We would. Now if their place was a mess or in a really bad area, we might suggest going to a motel but whichever side of the tracks they were on really has no relationship to whether we will play with them or not.
Other side of the tracks??? WTF defines that line?
WOLF - I'm trying to phrase things as neutrally as possible to encourage all answers - but if I'm being to vague how about this?

How many of those of you who live in gated communities would be comfortable visiting your friends who live in an area where you wouldn't normally dream of parking even your secondary vehicle? --------------- How many of you who are close cousins with macaroni and cheese are comfortable with visiting your friends whose refrigerator contains many things you can't even pronounce? - (sorry - I said I was trying not to introduce bias - this is purposely extreme example)

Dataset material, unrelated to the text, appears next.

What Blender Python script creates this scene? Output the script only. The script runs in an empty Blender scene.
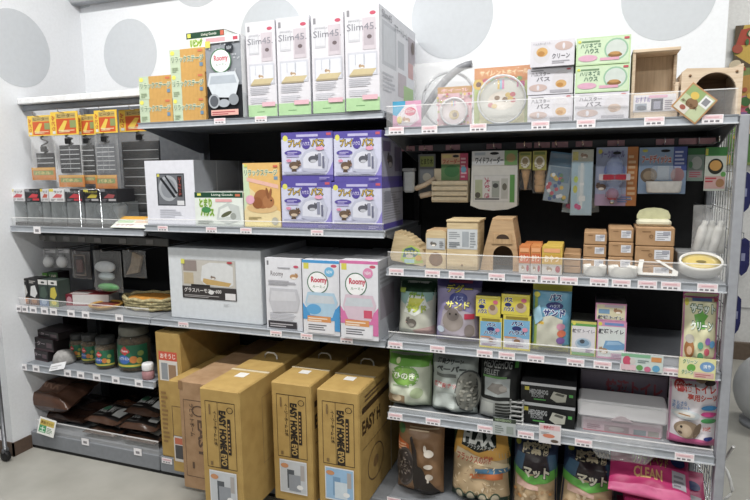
import bpy, math, random
from mathutils import Vector, Matrix
random.seed(11)
S = bpy.context.scene
COL = S.collection
PI = math.pi

# ---------------------------------------------------------------- camera
def make_camera():
    yaw, pit, rol = math.radians(-20.4), math.radians(-7.68), math.radians(-0.68)
    F = Vector((math.sin(yaw)*math.cos(pit), math.cos(yaw)*math.cos(pit), math.sin(pit)))
    R = Vector((math.cos(yaw), -math.sin(yaw), 0)); U = R.cross(F)
    R2 = math.cos(rol)*R + math.sin(rol)*U
    U2 = -math.sin(rol)*R + math.cos(rol)*U
    m = Matrix((R2, U2, -F)).transposed().to_4x4()
    m.translation = Vector((0.576, -1.641, 1.112))
    cd = bpy.data.cameras.new('camera'); cd.sensor_width = 36; cd.lens = 584*36/750
    cd.clip_start = 0.02
    co = bpy.data.objects.new('camera', cd); COL.objects.link(co); co.matrix_world = m
    S.camera = co
make_camera()

# ---------------------------------------------------------------- world, lights, exposure
w = bpy.data.worlds.new('store_ambient'); S.world = w; w.use_nodes = True
w.node_tree.nodes['Background'].inputs[0].default_value = (0.93, 0.96, 1.0, 1)
w.node_tree.nodes['Background'].inputs[1].default_value = 0.2
def area(name, loc, sx, sy, power, rot=(0, 0, 0), col=(1, 0.985, 0.95)):
    d = bpy.data.lights.new(name, 'AREA'); d.shape = 'RECTANGLE'; d.size = sx; d.size_y = sy
    d.energy = power; d.color = col
    o = bpy.data.objects.new(name, d); COL.objects.link(o); o.location = loc; o.rotation_euler = rot
area('ceiling_tube_light', (-0.2, -0.72, 2.5), 3.8, 0.14, 66)
area('ceiling_tube_light', (0.2, -2.6, 2.55), 3.6, 0.14, 50)
area('ceiling_tube_light', (2.2, 1.4, 2.55), 1.6, 0.14, 26)
S.view_settings.view_transform = 'Standard'; S.view_settings.look = 'None'
S.view_settings.gamma = 1; S.view_settings.use_curve_mapping = False
S.view_settings.exposure = 0.12

# ---------------------------------------------------------------- materials
def lin(h):
    h = h.lstrip('#'); r = []
    for i in (0, 2, 4):
        c = int(h[i:i+2], 16)/255
        r.append(c/12.92 if c <= .04045 else ((c+.055)/1.055)**2.4)
    y = .2126*r[0]+.7152*r[1]+.0722*r[2]
    return [c*.88+y*.12 for c in r]
MATS = {}
def M(h, rough=.5, metal=0, var=.05, scale=60, bump=0, stretch=None, spec=.4, dirt=None):
    key = (h, rough, metal, var, scale, bump, stretch, spec, dirt)
    if key in MATS: return MATS[key]
    m = bpy.data.materials.new('surface_' + h.lstrip('#')); m.use_nodes = True
    nt = m.node_tree; b = nt.nodes['Principled BSDF']; c = lin(h)
    b.inputs['Roughness'].default_value = rough; b.inputs['Metallic'].default_value = metal
    b.inputs['Specular IOR Level'].default_value = spec
    tc = nt.nodes.new('ShaderNodeTexCoord'); n = nt.nodes.new('ShaderNodeTexNoise')
    n.inputs['Scale'].default_value = scale; n.inputs['Detail'].default_value = 3
    if stretch:
        mp = nt.nodes.new('ShaderNodeMapping'); mp.inputs['Scale'].default_value = stretch
        nt.links.new(tc.outputs['Object'], mp.inputs[0]); nt.links.new(mp.outputs[0], n.inputs['Vector'])
    else: nt.links.new(tc.outputs['Object'], n.inputs['Vector'])
    mx = nt.nodes.new('ShaderNodeMix'); mx.data_type = 'RGBA'
    d = lin(dirt) if dirt else [x*(1-3*var) for x in c]
    mx.inputs[6].default_value = (*[min(1, x*(1+var)) for x in c], 1); mx.inputs[7].default_value = (*d, 1)
    mr = nt.nodes.new('ShaderNodeMapRange'); mr.inputs[1].default_value = .35; mr.inputs[2].default_value = .75
    nt.links.new(n.outputs['Fac'], mr.inputs[0]); nt.links.new(mr.outputs[0], mx.inputs[0])
    nt.links.new(mx.outputs[2], b.inputs['Base Color'])
    if bump:
        bp = nt.nodes.new('ShaderNodeBump'); bp.inputs['Strength'].default_value = bump; bp.inputs['Distance'].default_value = .004
        nt.links.new(n.outputs['Fac'], bp.inputs['Height']); nt.links.new(bp.outputs[0], b.inputs['Normal'])
    MATS[key] = m; return m
def clear(tag, fac=.12, rough=.12, col=(1, 1, 1), bump=0, scale=30):
    key = ('clear', tag)
    if key in MATS: return MATS[key]
    m = bpy.data.materials.new('clear_' + tag); m.use_nodes = True; nt = m.node_tree
    b = nt.nodes['Principled BSDF']; b.inputs['Base Color'].default_value = (*col, 1); b.inputs['Roughness'].default_value = rough
    b.inputs['Specular IOR Level'].default_value = .7
    t = nt.nodes.new('ShaderNodeBsdfTransparent'); mix = nt.nodes.new('ShaderNodeMixShader')
    fr = nt.nodes.new('ShaderNodeLayerWeight'); fr.inputs[0].default_value = .5
    pw = nt.nodes.new('ShaderNodeMath'); pw.operation = 'POWER'; pw.inputs[1].default_value = 4
    nt.links.new(fr.outputs['Facing'], pw.inputs[0])
    ml = nt.nodes.new('ShaderNodeMath'); ml.operation = 'MULTIPLY'; ml.inputs[1].default_value = .5; nt.links.new(pw.outputs[0], ml.inputs[0])
    ad = nt.nodes.new('ShaderNodeMath'); ad.operation = 'ADD'; ad.use_clamp = True; ad.inputs[1].default_value = fac
    nt.links.new(ml.outputs[0], ad.inputs[0]); nt.links.new(ad.outputs[0], mix.inputs[0])
    nt.links.new(t.outputs[0], mix.inputs[1]); nt.links.new(b.outputs[0], mix.inputs[2])
    nt.links.new(mix.outputs[0], nt.nodes['Material Output'].inputs[0])
    if bump:
        n = nt.nodes.new('ShaderNodeTexNoise'); n.inputs['Scale'].default_value = scale; n.inputs['Detail'].default_value = 4
        tc = nt.nodes.new('ShaderNodeTexCoord'); nt.links.new(tc.outputs['Object'], n.inputs['Vector'])
        bp = nt.nodes.new('ShaderNodeBump'); bp.inputs['Strength'].default_value = bump; bp.inputs['Distance'].default_value = .01
        nt.links.new(n.outputs['Fac'], bp.inputs['Height']); nt.links.new(bp.outputs[0], b.inputs['Normal']); nt.links.new(bp.outputs[0], fr.inputs['Normal'])
    MATS[key] = m; return m
ACR = clear('acrylic', .08, .08); FILM = clear('film', .07, .07, bump=.8, scale=26); DOME = clear('dome', .13, .10)
WOOD = M('#d2bda2', .6, var=.05, scale=14, bump=.15, stretch=(1, 1, 14), dirt='#c0a688')
WOODX = M('#d4c0a6', .6, var=.05, scale=14, bump=.12, stretch=(1, 2, 14), dirt='#c4ab8c')
WOODIN = M('#d2bb9c', .7, var=.05, scale=14, stretch=(14, 1, 1), dirt='#c2a886'); WOODDK = M('#8f7050', .7, var=.06, scale=14, stretch=(1, 1, 14), dirt='#7c5e40')
STEEL = M('#858a91', .45, var=.03); LIPC = M('#a2a8b0', .38, var=.03)
DARKST = M('#6d7177', .5, var=.04); BLACKP = M('#17181b', .6, var=.1); GREYP = M('#63676d', .6, var=.05)
CARD = M('#b3924a', .75, var=.04, scale=25, bump=.08, dirt='#a88640'); KRAFT = M('#a98458', .75, var=.05, scale=30)
WHITE = M('#e6e8ee', .4, var=.015); CHROME = M('#c8ccd2', .2, metal=1, var=.03)

# ---------------------------------------------------------------- mesh helper
class MB:
    def __init__(s): s.v = []; s.f = []; s.m = []; s.sm = []; s.mats = []
    def mi(s, mat):
        if mat not in s.mats: s.mats.append(mat)
        return s.mats.index(mat)
    def add(s, vs, fs, mat, smooth=False):
        o = len(s.v); k = s.mi(mat); s.v += [tuple(p) for p in vs]
        for f in fs: s.f.append(tuple(i+o for i in f)); s.m.append(k); s.sm.append(smooth)
        return s
    def box(s, x0, x1, y0, y1, z0, z1, mat):
        v = [(x, y, z) for z in (z0, z1) for y in (y0, y1) for x in (x0, x1)]
        return s.add(v, [(0, 2, 3, 1), (4, 5, 7, 6), (0, 1, 5, 4), (2, 6, 7, 3), (0, 4, 6, 2), (1, 3, 7, 5)], mat)
    def cbox(s, x0, x1, y0, y1, z0, z1, mat, b=.002):
        lo = (x0, y0, z0); hi = (x1, y1, z1); idx = {}; v = []
        b = min(b, .45*min(hi[i]-lo[i] for i in range(3)))
        sg = [(i, j, k) for i in (0, 1) for j in (0, 1) for k in (0, 1)]
        for c in sg:
            for a in range(3):
                p = [0, 0, 0]
                for i in range(3):
                    e = lo[i] if c[i] == 0 else hi[i]
                    p[i] = e if i == a else (e+b if c[i] == 0 else e-b)
                idx[c, a] = len(v); v.append(tuple(p))
        F = []
        def cor(a, sa, bb, sb, cc, sc):
            t = [0, 0, 0]; t[a] = sa; t[bb] = sb; t[cc] = sc; return tuple(t)
        for a in range(3):
            b1, c1 = (a+1) % 3, (a+2) % 3
            for sa in (0, 1): F.append([idx[cor(a, sa, b1, i, c1, j), a] for i, j in ((0, 0), (1, 0), (1, 1), (0, 1))])
            for i in (0, 1):
                for j in (0, 1):
                    F.append([idx[cor(a, 0, b1, i, c1, j), b1], idx[cor(a, 1, b1, i, c1, j), b1], idx[cor(a, 1, b1, i, c1, j), c1], idx[cor(a, 0, b1, i, c1, j), c1]])
        for c in sg: F.append([idx[c, 0], idx[c, 1], idx[c, 2]])
        ctr = Vector([(lo[i]+hi[i])/2 for i in range(3)]); G = []
        for f in F:
            p = [Vector(v[i]) for i in f]; n = (p[1]-p[0]).cross(p[2]-p[0]); g = sum(p, Vector())/len(p)
            G.append(tuple(f) if n.dot(g-ctr) > 0 else tuple(reversed(f)))
        return s.add(v, G, mat)
    def tube(s, pts, r, mat, n=8, closed=False):
        P = [Vector(p) for p in pts]; N = len(P); vs = []; fs = []
        for i, p in enumerate(P):
            a = P[(i-1) % N] if closed or i > 0 else p; b = P[(i+1) % N] if closed or i < N-1 else p
            t = (b-a).normalized(); up = Vector((0, 0, 1)) if abs(t.z) < .9 else Vector((1, 0, 0))
            u = t.cross(up).normalized(); v = t.cross(u)
            rr = r[i] if isinstance(r, (list, tuple)) else r
            for k in range(n):
                q = 2*PI*k/n; vs.append(p+u*math.cos(q)*rr+v*math.sin(q)*rr)
        for i in range(N if closed else N-1):
            j = (i+1) % N
            for k in range(n): fs.append((i*n+k, i*n+(k+1) % n, j*n+(k+1) % n, j*n+k))
        if not closed: fs.append(tuple(range(n))); fs.append(tuple((N-1)*n+k for k in reversed(range(n))))
        return s.add(vs, fs, mat, True)
    def lathe(s, prof, mat, n=24, c=(0, 0, 0), sx=1, sy=1):
        vs = []; fs = []; L = len(prof)
        for r, z in prof:
            for k in range(n): q = 2*PI*k/n; vs.append((c[0]+sx*r*math.cos(q), c[1]+sy*r*math.sin(q), c[2]+z))
        for i in range(L-1):
            for k in range(n): fs.append((i*n+k, i*n+(k+1) % n, (i+1)*n+(k+1) % n, (i+1)*n+k))
        fs.append(tuple(reversed(range(n)))); fs.append(tuple((L-1)*n+k for k in range(n)))
        return s.add(vs, fs, mat, True)
    def prism(s, poly, y0, y1, mat):
        n = len(poly); vs = [(x, y0, z) for x, z in poly] + [(x, y1, z) for x, z in poly]
        ar = sum(poly[i][0]*poly[(i+1) % n][1]-poly[(i+1) % n][0]*poly[i][1] for i in range(n))
        fs = [tuple(range(n)), tuple(reversed(range(n, 2*n)))] + [(i, i+n, (i+1) % n+n, (i+1) % n) for i in range(n)]
        if ar < 0: fs = [tuple(reversed(f)) for f in fs]
        return s.add(vs, fs, mat)
    def xprism(s, poly, x0, x1, mat):       # poly in (y, z)
        n = len(poly); vs = [(x0, y, z) for y, z in poly] + [(x1, y, z) for y, z in poly]
        ar = sum(poly[i][0]*poly[(i+1) % n][1]-poly[(i+1) % n][0]*poly[i][1] for i in range(n))
        fs = [tuple(reversed(range(n))), tuple(range(n, 2*n))] + [(i, (i+1) % n, (i+1) % n+n, i+n) for i in range(n)]
        if ar < 0: fs = [tuple(reversed(f)) for f in fs]
        return s.add(vs, fs, mat)
    def blob(s, c, r, mat, n=16, m=10):
        pr = [(max(1e-4, math.sin(PI*i/m)), -math.cos(PI*i/m)) for i in range(m+1)]
        vs = []; fs = []
        for a, z in pr:
            for k in range(n): q = 2*PI*k/n; vs.append((c[0]+r[0]*a*math.cos(q), c[1]+r[1]*a*math.sin(q), c[2]+r[2]*z))
        for i in range(m):
            for k in range(n): fs.append((i*n+k, i*n+(k+1) % n, (i+1)*n+(k+1) % n, (i+1)*n+k))
        return s.add(vs, fs, mat, True)
    def mesh(s, name):
        me = bpy.data.meshes.new(name); me.from_pydata(s.v, [], s.f)
        for m in s.mats: me.materials.append(m)
        me.polygons.foreach_set('material_index', s.m); me.polygons.foreach_set('use_smooth', s.sm); me.update()
        return me
    def build(s, name, parent=None):
        return link(name, s.mesh(name), parent)
def link(name, me, parent=None):
    o = bpy.data.objects.new(name, me); COL.objects.link(o); o.parent = parent; return o
def tag(o, label=None, cat=None, group=None, kind=None):
    if label: o['label'] = label
    if cat: o['category'] = cat
    if group: o['group'] = group
    if kind: o['kind'] = kind
    return o
def thing(name, label, cat, loc=(0, 0, 0), rz=0, group=None, tilt=0, roll=0):
    o = bpy.data.objects.new(name, None); COL.objects.link(o); o.empty_display_size = .03
    o.location = loc; o.rotation_euler = (math.radians(tilt), math.radians(roll), math.radians(rz))
    return tag(o, label, cat, group)
def dup(root, label, loc, rz=None):
    def cp(o, par):
        c = o.copy(); COL.objects.link(c); c.parent = par
        for ch in [k for k in list(o.children)]: cp(ch, c)
        return c
    r = cp(root, None); r['label'] = label; r.location = loc
    if rz is not None: r.rotation_euler.z = math.radians(rz)
    return r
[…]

I asked the question in the first place because I was interested in the psychology of something in this lifestyle that I would think would be an issue of some discomfort to many. Initial responses indicate otherwise. I suspect that no one wishes to be looked at as someone who looks down their nose at others.

Respectfully,

D
Well for us we are looking for people to have a good time with, however to hopefully answer the question as I understand it. If you have any sort of money and are snobbish or don't have a pot to piss in and feel everyone owes you something then we are not as comfortable to hang in your company
S&D
Ok, cool, thanks for clearing that up..truly. The only thing we can really say it has never been an issue with us, and really don't believe it ever will be. Now I'm sure it differs based on where you live, but personally theres not a place we wouldn't go within reason. Now if we get there and theres an obvious problem, we would deal with that at that time.

There's not a local city or part of town that we haven't seen the yellow crime scene tape draped all over the neighborhood, and that includes the gated ones, they just need more crime tape to go around bigger houses. Bottom line for us is it really is a non issue, and we really don't believe most people in the lifestyle trying to make an impression would invite someone to anywhere unsafe. We live in a beautiful home in a part of town formerly known as bad, but now its thriving, and our property values keep climbing, and its alot safer then some of the "better" neighborhoods. Would people not show because of that?, Im happy to say apparently it hasn't been an issue for the partygoers and friends that have come to our home;)

I don't think people think much about the "Tracks"

just my opinion;)

Peace and respect
For me the only time I could see wealth, or the lack thereof, as being an issue would be where you walk in the door and the couple with money immediately has to show you all their cool new gadgets and gizmos, that cost more than you make in a month, with an attitude of superiority.